We can now carry out a repeated measure ANOVA. For this we need the ez
package.
install.packages("ez") # We need the ez package for RM Anova
library(ez)
We want to test whether the interaction between power and audience is different for conspicuous and for inconspicuous products. Let’s take a look at a graph first:
<- powercc.long %>% # for a bar plot, we need a summary first
powercc.long.summary group_by(power, audience, consumption_type) %>% # group by three independent variables
summarize(wtp = mean(wtp)) # get the mean wtp
## `summarise()` has grouped output by 'power', 'audience'. You can override using the `.groups` argument.
ggplot(data = powercc.long.summary, mapping = aes(x = audience, y = wtp, fill = power)) +
facet_wrap(~ consumption_type) + # create a panel for each consumption type
geom_bar(stat = "identity", position = "dodge")
We can now formally test the three-way interaction:
# Specify the data, the dependent variable, the identifier (wid),
# the variable that represents the within-subjects condition, and the variables that represent the between subjects conditions.

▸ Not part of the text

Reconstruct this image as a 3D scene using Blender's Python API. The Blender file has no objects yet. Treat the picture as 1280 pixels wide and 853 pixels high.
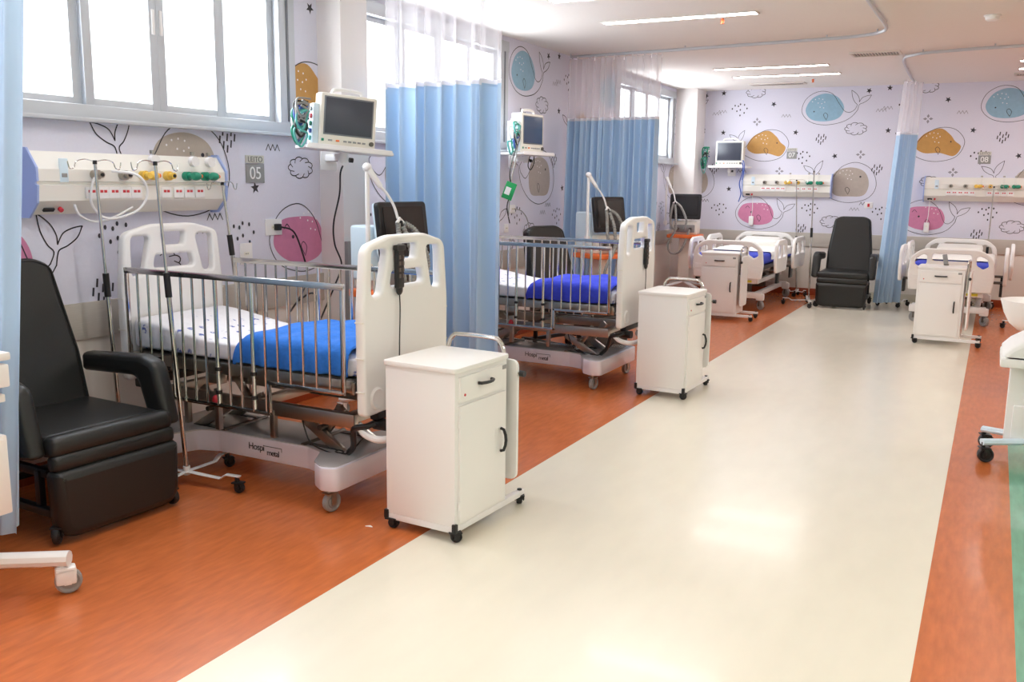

ezANOVA(data = powercc.long, dv = wtp, wid = subject, within = consumption_type, between = power*audience)
## $ANOVA
## Effect DFn DFd F p p<.05
## 2 power 1 139 1.867530e+00 1.739647e-01
## 3 audience 1 139 2.977018e+00 8.667716e-02
## 5 consumption_type 1 139 6.303234e+02 1.687352e-53 *
## 4 power:audience 1 139 5.801046e-03 9.393977e-01
## 6 power:consumption_type 1 139 4.719313e-01 4.932445e-01
## 7 audience:consumption_type 1 139 2.700684e-02 8.697041e-01
## 8 power:audience:consumption_type 1 139 2.982598e+00 8.638552e-02
## ges
## 2 9.061619e-03
## 3 1.436772e-02
## 5 5.915501e-01
## 4 2.840440e-05
## 6 1.083172e-03
## 7 6.204919e-05
## 8 6.806406e-03
We see in these results that the three-way interaction between power, audience, and consumption type is marginally significant. You can report this as follows: “A repeated measures ANOVA established that the three-way interaction between power, audience, and consumption type, was marginally significant (F(1, 139) = 2.98, p = 0.086).